A note on relative Vaserstein symbol

TL;DR

This paper explores the properties of the relative Vaserstein symbol in algebraic K-theory, establishing conditions for its injectivity in certain algebraic structures and providing a counterexample in the singular case.

Contribution

It details the construction of the relative Witt group and proves the injectivity of the relative Vaserstein symbol under specific conditions, including for singular 3-dimensional algebras.

Findings

Injectivity of the Vaserstein symbol is established for affine non-singular 3-folds over perfect C_1-fields.

An example of a singular 3-dimensional algebra with an injective Vaserstein symbol is provided.

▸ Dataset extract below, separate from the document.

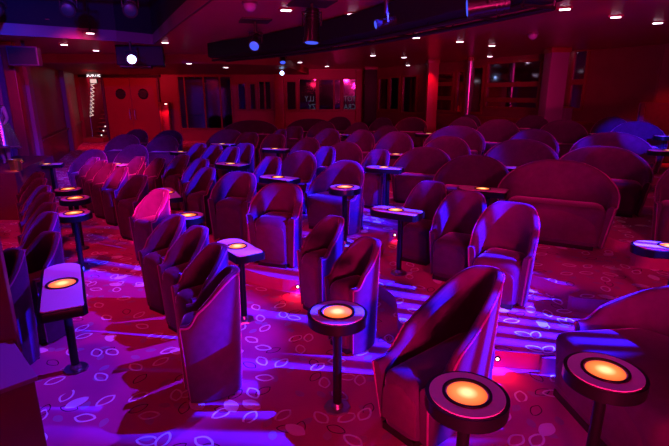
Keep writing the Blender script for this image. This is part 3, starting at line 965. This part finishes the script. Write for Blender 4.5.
# ------------------------------------------------------------------ stage side at the left
bm = bmesh.new(); A = Vector((-6.75,7.2)); Z = Vector((-7.62,11.35)); nrm = Vector((1,.2)).normalized(); n = 90
fr = []; bk = []
for k in range(n+1):
    p = A+(Z-A)*k/n; w = .07*math.sin(k*1.15)+.02*math.sin(k*.37)
    fr.append(p+nrm*w); bk.append(p+nrm*(w-.04))
vf = [[bm.verts.new((p.x,p.y,z)) for p in fr] for z in (0.02,CEIL+.02)]; vb = [[bm.verts.new((p.x,p.y,z)) for p in bk] for z in (0.02,CEIL+.02)]
for k in range(n):
    bm.faces.new((vf[0][k],vf[0][k+1],vf[1][k+1],vf[1][k])); bm.faces.new((vb[0][k+1],vb[0][k],vb[1][k],vb[1][k+1]))
    bm.faces.new((vf[0][k+1],vf[0][k],vb[0][k],vb[0][k+1]))
tag(link('stage_curtain', bm, M['curtain']), 'pleated violet curtain at the far left edge behind the silver figure', 'curtain')
bm = bmesh.new(); prism(bm, [(-5.62,8.25),(-5.95,9.2),(-6.35,10.7),(-7.2,10.7),(-6.7,8.25)], 0, .85, .01)
structure(link('stage', bm, M['wall_dark'], smooth=False))
bm = bmesh.new(); box(bm, (-7.25,11.15,1.65), (.22,.3,3.3), .3, .012)
structure(link('trim_12', bm, M['frame'], smooth=False))
sp = empty('loudspeaker', (-6.75,10.9,2.78), .35)
bm = bmesh.new(); box(bm, (0,0,.2), (.58,.4,.40), 0, .015); link('cabinet', bm, M['fascia'], sp, smooth=False)
bm = bmesh.new(); box(bm, (0,-.205,.2), (.52,.012,.34), 0, .004); link('grille', bm, M['black'], sp, smooth=False)
bm = bmesh.new(); box(bm, (0,0,.46), (.06,.06,.14)); link('bracket', bm, M['black'], sp, smooth=False)
tag(sp, 'boxy dark violet loudspeaker hung under the ceiling at the top left', 'loudspeaker')

# silver-draped standing figure on the stage edge
def skin_mesh(name, verts, edges, radii, mat, parent, sub=2):
    me = bpy.data.meshes.new(name); me.from_pydata(verts, edges, []); o = bpy.data.objects.new(name, me); C.objects.link(o)
    m = o.modifiers.new('skin','SKIN'); s = o.modifiers.new('sub','SUBSURF'); s.levels = s.render_levels = sub
    for v, r in zip(me.skin_vertices[0].data, radii): v.radius = (r, r)
    me.skin_vertices[0].data[0].use_root = True
    dg = bpy.context.evaluated_depsgraph_get(); m2 = bpy.data.meshes.new_from_object(o.evaluated_get(dg))
    bpy.data.objects.remove(o)
    m2.materials.clear(); m2.materials.append(mat); m2.polygons.foreach_set('use_smooth',[True]*len(m2.polygons))
    q = bpy.data.objects.new(name, m2); C.objects.link(q)
    if parent: q.parent = parent
    return q
fg = empty('draped_figure', (-6.50,9.33,.85), .4, (.85,.85,.95))
V = [(0,0,.72),(0,0,.95),(0,.01,1.12),(0,.0,1.22),(.0,-.01,1.33),(0,-.02,1.43),
     (.085,0,.66),(.10,-.06,.37),(.09,.0,.07),(.10,-.14,.03),
     (-.085,0,.66),(-.06,.05,.37),(-.03,.10,.07),(-.02,-.02,.03),
     (.15,.0,1.14),(.20,-.06,.93),(.14,-.2,.82),(-.15,0,1.14),(-.20,-.02,.92),(-.2,-.12,.74)]
E_ = [(0,1),(1,2),(2,3),(3,4),(4,5),(0,6),(6,7),(7,8),(8,9),(0,10),(10,11),(11,12),(12,13),(2,14),(14,15),(15,16),(2,17),(17,18),(18,19)]
R_ = [.12,.095,.11,.045,.075,.07,.085,.06,.034,.03,.085,.06,.034,.03,.05,.036,.025,.05,.036,.025]
skin_mesh('body', V, E_, R_, M['skin'], fg)
bm = bmesh.new(); rings = []; nn = 40
for i in range(13):
    f = i/12; z = 1.2-.85*f
    r0 = .14-.03*math.sin(min(1,f*2.6)*PI)+(.19*max(0,f-.35)/.65)
    rings.append([bm.verts.new(((r0+.022*f*math.sin(6*a+3*f))*math.cos(a)*1.15, (r0+.022*f*math.sin(6*a+3*f))*math.sin(a), z+.02*f*math.sin(3*a))) for a in [2*PI*k/nn for k in range(nn)]])
for a_, b_ in zip(rings, rings[1:]):
    for k in range(nn): bm.faces.new((a_[k], b_[k], b_[(k+1)%nn], a_[(k+1)%nn]))
dr = link('dress', bm, M['silver'], fg); md = dr.modifiers.new('thick','SOLIDIFY'); md.thickness=.008
bm = bmesh.new(); bmesh.ops.create_uvsphere(bm, u_segments=20, v_segments=12, radius=.10)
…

The work extends understanding of the Vaserstein symbol beyond smooth cases.

Abstract

In an unpublished work of Fasel-Rao-Swan the notion of the relative Witt group $W_E(R,I)$ is defined. In this article we will give the details of this construction. Then we studied the injectivity of the relative Vaserstein symbol $V_{R,I}: Um_3(R,I)/E_3(R,I)\rightarrow W_E(R,I)$. We established injectivity of this symbol if $R$ is an affine non-singular algebra of dimension $3$ over a perfect $C_1$-field and $I$ is a local complete intersection ideal of $R$. It is believed that for a $3$-dimensional affine algebra non-singularity is not necessary for establishing injectivity of the Vaserstein symbol . At the end of the article we will give an example of a singular $3$-dimensional algebra over a perfect $C_1$-field for which the Vaserstein symbol is injective.